● **GIVEN DATA**
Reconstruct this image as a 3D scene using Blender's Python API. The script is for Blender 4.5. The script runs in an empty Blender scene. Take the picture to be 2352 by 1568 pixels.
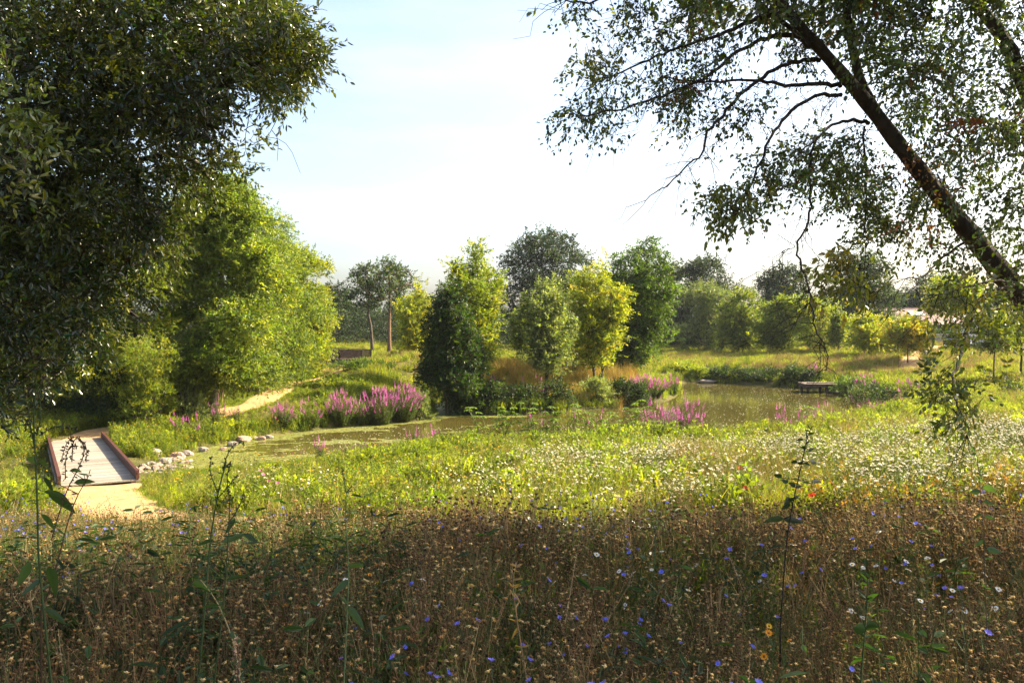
import bpy, math, numpy as np
from mathutils import Vector
R = math.radians
rng = np.random.default_rng(7)

# ------------------------------------------------------------------ camera, sky, sun, exposure
S = bpy.context.scene
F, CX, HY, ZC = 1957.0, 1176.0, 750.0, 4.2       # focal length and horizon in photograph pixels (2352 wide); eye height above the pond
cam = bpy.data.cameras.new('camera'); cam_o = bpy.data.objects.new('camera', cam)
S.collection.objects.link(cam_o); S.camera = cam_o
cam_o.location = (0, 0, ZC); cam_o.rotation_euler = (R(90), 0, 0)
cam.sensor_width = 36; cam.lens = 36 * F / 2352; cam.shift_y = -34 / 2352
cam.clip_start = 0.05; cam.clip_end = 6000
AZ, EL = 72, 37                                   # sun: degrees right of the view, elevation
W = bpy.data.worlds.new('World'); S.world = W; W.use_nodes = True
nt = W.node_tree; bg = nt.nodes['Background']
sky = nt.nodes.new('ShaderNodeTexSky'); sky.sky_type = 'NISHITA'; sky.sun_disc = False
sky.sun_elevation = R(EL); sky.sun_rotation = R(AZ); sky.air_density = 1.0; sky.dust_density = 4.0; sky.ozone_density = 1.7; sky.altitude = 50
tcw = nt.nodes.new('ShaderNodeTexCoord'); mpw = nt.nodes.new('ShaderNodeMapping'); mpw.inputs['Scale'].default_value = (2.2, 2.2, 11); mpw.inputs['Rotation'].default_value = (0, R(-12), 0)
nzw = nt.nodes.new('ShaderNodeTexNoise'); nzw.inputs['Scale'].default_value = 1.6; nzw.inputs['Detail'].default_value = 6; rmw = nt.nodes.new('ShaderNodeMapRange')
for k_, v_ in ((1, .42), (2, .72), (3, .06), (4, .6)): rmw.inputs[k_].default_value = v_
mxw = nt.nodes.new('ShaderNodeMix'); mxw.data_type = 'RGBA'; mxw.inputs[7].default_value = (2.9, 2.85, 2.75, 1)       # thin high veil cloud
nt.links.new(tcw.outputs['Generated'], mpw.inputs[0]); nt.links.new(mpw.outputs[0], nzw.inputs['Vector']); nt.links.new(nzw.outputs['Fac'], rmw.inputs[0]); nt.links.new(rmw.outputs[0], mxw.inputs[0])
nt.links.new(sky.outputs[0], mxw.inputs[6]); nt.links.new(mxw.outputs[2], bg.inputs[0]); bg.inputs[1].default_value = 0.098
sl = bpy.data.lights.new('sun', 'SUN'); sl.energy = 5.0; sl.angle = R(0.5); sl.color = (1.0, 0.87, 0.60)
so = bpy.data.objects.new('sun', sl); S.collection.objects.link(so)
sd = Vector((math.sin(R(AZ)) * math.cos(R(EL)), math.cos(R(AZ)) * math.cos(R(EL)), math.sin(R(EL))))
so.rotation_euler = sd.to_track_quat('Z', 'Y').to_euler(); so.location = (40, 30, 40)
S.view_settings.view_transform = 'Standard'; S.view_settings.look = 'None'
S.view_settings.exposure = 2.03; S.view_settings.gamma = 1
S.render.engine = 'CYCLES'
cy = S.cycles; cy.max_bounces = 6; cy.diffuse_bounces = 3; cy.glossy_bounces = 3; cy.transmission_bounces = 4; cy.transparent_max_bounces = 6
cy.volume_bounces = 0; cy.use_denoising = True; cy.caustics_reflective = False; cy.caustics_refractive = False

# ------------------------------------------------------------------ helpers
def P(px, py, Y):
    """photograph pixel at distance Y -> point"""
    return np.array([(px - CX) / F * Y, Y, ZC - (py - HY) / F * Y])
def nrm(v):
    return v / np.maximum(np.linalg.norm(v, axis=-1, keepdims=True), 1e-9)

class MB:
    """collects vertices / quads / tris with a per-vertex tint"""
    def __init__(s): s.v = []; s.q = []; s.t = []; s.c = []; s.n = 0
    def add(s, v, q=None, t=None, c=None):
        v = np.asarray(v, float).reshape(-1, 3)
        if q is not None and len(q): s.q.append(np.asarray(q, int).reshape(-1, 4) + s.n)
        if t is not None and len(t): s.t.append(np.asarray(t, int).reshape(-1, 3) + s.n)
        c = np.ones((len(v), 3)) * 0.5 if c is None else np.broadcast_to(np.asarray(c, float), (len(v), 3))
        s.v.append(v); s.c.append(c); s.n += len(v)
    def mesh(s, name, mat, smooth=False):
        v = np.concatenate(s.v); c = np.concatenate(s.c)
        q = np.concatenate(s.q) if s.q else np.zeros((0, 4), int)
        t = np.concatenate(s.t) if s.t else np.zeros((0, 3), int)
        me = bpy.data.meshes.new(name)
        me.vertices.add(len(v)); me.vertices.foreach_set('co', v.astype(np.float32).ravel())
        me.loops.add(q.size + t.size)
        me.loops.foreach_set('vertex_index', np.concatenate([q.ravel(), t.ravel()]).astype(np.int32))
        me.polygons.add(len(q) + len(t))
        ls = np.concatenate([np.arange(len(q)) * 4, q.size + np.arange(len(t)) * 3])
        me.polygons.foreach_set('loop_start', ls.astype(np.int32))
        me.polygons.foreach_set('use_smooth', np.full(len(q) + len(t), smooth))
        a = me.color_attributes.new('tint', 'FLOAT_COLOR', 'POINT')
        a.data.foreach_set('color', np.concatenate([c, np.ones((len(c), 1))], 1).astype(np.float32).ravel())
        me.update(calc_edges=True); me.validate()
        if mat: me.materials.append(mat)
        return me
    def build(s, name, mat, parent=None, smooth=False, loc=None):
        if loc is not None: s.v = [x - np.asarray(loc) for x in s.v]
        o = bpy.data.objects.new(name, s.mesh(name, mat, smooth)); S.collection.objects.link(o)
        if parent: o.parent = parent
        elif loc is not None: o.location = loc
        return o
    # shapes
    def box(s, c, sz, rz=0.0, col=None, rx=0.0, ry=0.0):
        x, y, z = np.array(sz) / 2
        v = np.array([[-x,-y,-z],[x,-y,-z],[x,y,-z],[-x,y,-z],[-x,-y,z],[x,-y,z],[x,y,z],[-x,y,z]])
        if rx: k, m = math.cos(rx), math.sin(rx); v = v @ np.array([[1,0,0],[0,k,m],[0,-m,k]])
        if ry: k, m = math.cos(ry), math.sin(ry); v = v @ np.array([[k,0,-m],[0,1,0],[m,0,k]])
        k, m = math.cos(rz), math.sin(rz); v = v @ np.array([[k,m,0],[-m,k,0],[0,0,1]])
        s.add(v + np.array(c), [[0,3,2,1],[4,5,6,7],[0,1,5,4],[1,2,6,5],[2,3,7,6],[3,0,4,7]], c=col)
    def tube(s, pts, rad, k=6, col=None, cap=True):
        pts = np.asarray(pts, float); n = len(pts); rad = np.broadcast_to(np.asarray(rad, float), (n,))
        d = nrm(np.gradient(pts, axis=0)); up = np.array([0.31, 0.17, 0.93]) if abs(d[0] @ [0.31,0.17,0.93]) < .9 else np.array([1.,0,0])
        a = nrm(np.cross(d, up)); b = np.cross(d, a)
        th = np.arange(k) * 2 * np.pi / k
        ring = pts[:, None] + rad[:, None, None] * (np.cos(th)[None, :, None] * a[:, None] + np.sin(th)[None, :, None] * b[:, None])
        i, j = np.meshgrid(np.arange(n - 1), np.arange(k), indexing='ij'); j2 = (j + 1) % k
        q = np.stack([i*k+j, i*k+j2, (i+1)*k+j2, (i+1)*k+j], -1).reshape(-1, 4)
        v = ring.reshape(-1, 3); t = None
        if cap:
            v = np.concatenate([v, pts[:1], pts[-1:]]); jj = np.arange(k)
            t = np.concatenate([np.stack([np.full(k, n*k), (jj+1) % k, jj], 1), np.stack([np.full(k, n*k+1), (n-1)*k+jj, (n-1)*k+(jj+1) % k], 1)])
        s.add(v, q, t, c=col)
    def segs(s, A, B, ra, rb, col=None, k=3):
        """many thin straight tapered sticks at once"""
        A, B = np.asarray(A, float), np.asarray(B, float); n = len(A)
        if not n: return
        d = nrm(B - A); a = nrm(np.cross(d, np.array([0.3, 0.2, 0.93]))); b = np.cross(d, a)
        th = np.arange(k) * 2 * np.pi / k
        off = np.cos(th)[None, :, None] * a[:, None] + np.sin(th)[None, :, None] * b[:, None]
        ra = np.broadcast_to(ra, (n,))[:, None, None]; rb = np.broadcast_to(rb, (n,))[:, None, None]
        v = np.concatenate([A[:, None] + off * ra, B[:, None] + off * rb], 1).reshape(-1, 3)
        j = np.arange(k); j2 = (j + 1) % k
        q = np.stack([j, j2, k + j2, k + j], 1)[None] + (np.arange(n) * 2 * k)[:, None, None]
        if col is not None and np.ndim(col) == 2: col = np.repeat(col, 2 * k, 0)
        s.add(v, q, c=col)
    def leaves(s, B, D, N, L, Wd, col, fine=False, fold=0.25):
        B, D, N = np.asarray(B), nrm(np.asarray(D)), np.asarray(N); n = len(B)
        if not n: return
        side = nrm(np.cross(D, N)); N = np.cross(side, D)
        L = np.broadcast_to(L, (n,))[:, None]; Wd = np.broadcast_to(Wd, (n,))[:, None] / 2
        if fine:
            r1 = B + D*L*.28 + side*Wd*.85 + N*Wd*fold; r2 = B + D*L*.66 + side*Wd*.8 + N*Wd*fold
            l1 = B + D*L*.28 - side*Wd*.85 + N*Wd*fold; l2 = B + D*L*.66 - side*Wd*.8 + N*Wd*fold
            tip = B + D*L - N*L*.08
            v = np.stack([B, r1, r2, tip, l2, l1], 1).reshape(-1, 3)
            q = np.array([[0,1,2,3],[0,3,4,5]])[None] + (np.arange(n)*6)[:, None, None]; m = 6
        else:
            v = np.stack([B, B + D*L*.45 + side*Wd + N*Wd*fold, B + D*L, B + D*L*.45 - side*Wd + N*Wd*fold], 1).reshape(-1, 3)
            q = np.arange(n*4).reshape(-1, 4); m = 4
        c = np.asarray(col, float)
        if c.ndim == 2: c = np.repeat(c, m, 0)
        s.add(v, q, c=c)

def tag(o, label=None, cat=None, group=None, kind=None):
    if label: o['label'] = label
    if cat: o['category'] = cat
    if group: o['group'] = group
    if kind: o['kind'] = kind
    return o
def empty(name, loc, label, cat, group=None):
    o = bpy.data.objects.new(name, None); S.collection.objects.link(o); o.location = [float(t) for t in loc]
    o.empty_display_size = 0.2
    return tag(o, label, cat, group)
def local(mb, loc):
    mb.v = [x - np.asarray(loc) for x in mb.v]; return mb
def copy_tree(o, parent=None):
    c = o.copy(); S.collection.objects.link(c)
    if parent: c.parent = parent
    for ch in list(o.children): copy_tree(ch, c)
    return c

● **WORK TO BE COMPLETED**
Leave out the pictures and restate, word for word, the lines from the top of the data through the line containing "rng = np.random.default_rng(7)", both included.

● **SOLVED PROBLEM**
Reconstruct this image as a 3D scene using Blender's Python API. The script is for Blender 4.5. The script runs in an empty Blender scene. Take the picture to be 2352 by 1568 pixels.
import bpy, math, numpy as np
from mathutils import Vector
R = math.radians
rng = np.random.default_rng(7)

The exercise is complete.